[Start]

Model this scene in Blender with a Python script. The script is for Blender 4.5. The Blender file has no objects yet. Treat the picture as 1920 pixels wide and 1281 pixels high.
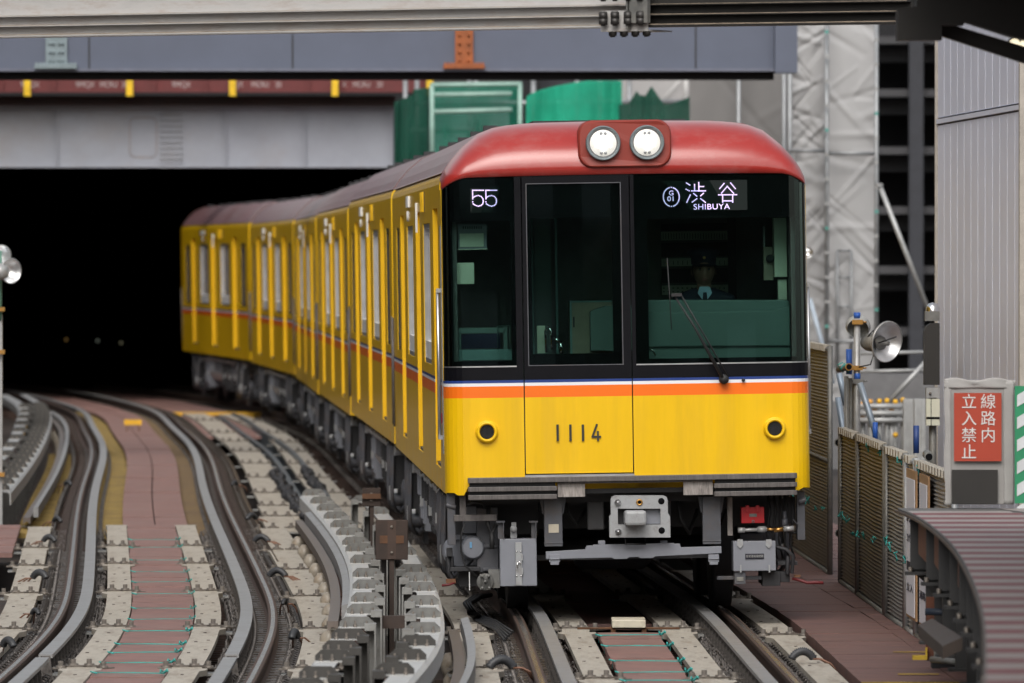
import bpy, bmesh, math, random
from mathutils import Vector, Matrix, noise
random.seed(7)
R = math.radians
sc = bpy.context.scene
COL = sc.collection

# ------------------------------------------------------------------ camera, sky, sun, exposure
F = 16430.0            # focal length in photo pixels (1920 wide)
HZ = 485.0             # eye level row in the photo
CAMZ = 2.5             # metres above the rail tops
cd = bpy.data.cameras.new('camera'); cam = bpy.data.objects.new('camera', cd); COL.objects.link(cam)
cam.location = (0, 0, CAMZ)
cam.rotation_euler = (R(90) - math.atan((640.5 - HZ) / F), 0, 0)
cd.sensor_width = 36; cd.lens = F / 1920 * 36
cd.clip_start = 0.5; cd.clip_end = 3000
cd.dof.use_dof = True; cd.dof.focus_distance = 61.5; cd.dof.aperture_fstop = 5.6
sc.camera = cam
w = bpy.data.worlds.new('World'); sc.world = w; w.use_nodes = True
nt = w.node_tree; bg = nt.nodes['Background']
sky = nt.nodes.new('ShaderNodeTexSky'); sky.sky_type = 'NISHITA'; sky.sun_disc = False
sky.sun_elevation = R(44); sky.sun_rotation = R(188); sky.air_density = 1.4; sky.dust_density = 5.0; sky.ozone_density = 1.0
hs = nt.nodes.new('ShaderNodeHueSaturation'); hs.inputs['Saturation'].default_value = 0.30
nt.links.new(sky.outputs[0], hs.inputs['Color']); nt.links.new(hs.outputs[0], bg.inputs[0])
bg.inputs[1].default_value = 0.15
sd = bpy.data.lights.new('sun', 'SUN'); sun = bpy.data.objects.new('sun', sd); COL.objects.link(sun)
sd.energy = 1.0; sd.angle = R(40); sd.color = (1.0, 0.965, 0.92)
az, el = R(188), R(44)      # light comes from behind the camera
dirv = Vector((math.sin(az) * math.cos(el), math.cos(az) * math.cos(el), math.sin(el)))
sun.rotation_euler = dirv.to_track_quat('Z', 'Y').to_euler(); sun.location = (0, 0, 60)
sc.view_settings.view_transform = 'Standard'; sc.view_settings.look = 'None'
sc.view_settings.exposure = 0.15; sc.view_settings.gamma = 1.0
try: sc.cycles.use_denoising = True
except Exception: pass
sc.cycles.max_bounces = 8; sc.cycles.transparent_max_bounces = 12

def W(x, y, D):        # the point seen at photo pixel x, y that stands D metres away
    return Vector(((x - 960) / F * D, D, CAMZ + (HZ - y) / F * D))

# ------------------------------------------------------------------ materials
MATS = {}
def mat(name, col, rough=0.6, metal=0.0, var=0.18, scale=6.0, bump=0.0, dirt=None, dirt_amt=0.5, spec=0.5, coat=0.0, emit=None, es=0.0, stretch=None, dscale=1.6):
    if name in MATS: return MATS[name]
    m = bpy.data.materials.new(name); m.use_nodes = True; MATS[name] = m
    n = m.node_tree.nodes; l = m.node_tree.links; p = n['Principled BSDF']
    p.inputs['Roughness'].default_value = rough; p.inputs['Metallic'].default_value = metal
    p.inputs['Specular IOR Level'].default_value = spec; p.inputs['Coat Weight'].default_value = coat
    if coat: p.inputs['Coat Roughness'].default_value = 0.12
    tc = n.new('ShaderNodeTexCoord'); mp = n.new('ShaderNodeMapping'); l.new(tc.outputs['Object'], mp.inputs[0])
    if stretch: mp.inputs['Scale'].default_value = stretch
    nz = n.new('ShaderNodeTexNoise'); nz.inputs['Scale'].default_value = scale; nz.inputs['Detail'].default_value = 6; nz.inputs['Roughness'].default_value = 0.65
    l.new(mp.outputs[0], nz.inputs['Vector'])
    cr = n.new('ShaderNodeValToRGB'); cr.color_ramp.elements[0].position = 0.3; cr.color_ramp.elements[1].position = 0.7
    cr.color_ramp.elements[0].color = (*[c * (1 - var) for c in col], 1); cr.color_ramp.elements[1].color = (*[min(1, c * (1 + var)) for c in col], 1)
    l.new(nz.outputs['Fac'], cr.inputs[0]); out = cr.outputs[0]
    if dirt:
        n2 = n.new('ShaderNodeTexNoise'); n2.inputs['Scale'].default_value = dscale; n2.inputs['Detail'].default_value = 8; n2.inputs['Roughness'].default_value = 0.7
        l.new(mp.outputs[0], n2.inputs['Vector'])
        r2 = n.new('ShaderNodeValToRGB'); r2.color_ramp.elements[0].position = 0.48; r2.color_ramp.elements[1].position = 0.72
        r2.color_ramp.elements[0].color = (0, 0, 0, 1); r2.color_ramp.elements[1].color = (dirt_amt,) * 3 + (1,)
        l.new(n2.outputs['Fac'], r2.inputs[0])
        mx = n.new('ShaderNodeMixRGB'); l.new(r2.outputs[0], mx.inputs[0]); l.new(out, mx.inputs[1]); mx.inputs[2].default_value = (*dirt, 1); out = mx.outputs[0]
    l.new(out, p.inputs['Base Color'])
    if bump:
        bp = n.new('ShaderNodeBump'); bp.inputs['Strength'].default_value = bump; bp.inputs['Distance'].default_value = 0.02
        l.new(nz.outputs['Fac'], bp.inputs['Height']); l.new(bp.outputs[0], p.inputs['Normal'])
    # a little roughness variation
    mr = n.new('ShaderNodeMapRange'); mr.inputs[3].default_value = max(0.02, rough * 0.8); mr.inputs[4].default_value = min(1, rough * 1.25)
    l.new(nz.outputs['Fac'], mr.inputs[0]); l.new(mr.outputs[0], p.inputs['Roughness'])
    if emit:
        p.inputs['Emission Color'].default_value = (*emit, 1); p.inputs['Emission Strength'].default_value = es
    return m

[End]

### What to do
Leave out any pictures and return exactly the lines from the beginning of the data through the line with "COL = sc.collection", inclusive.

### Expected output
Model this scene in Blender with a Python script. The script is for Blender 4.5. The Blender file has no objects yet. Treat the picture as 1920 pixels wide and 1281 pixels high.
import bpy, bmesh, math, random
from mathutils import Vector, Matrix, noise
random.seed(7)
R = math.radians
sc = bpy.context.scene
COL = sc.collection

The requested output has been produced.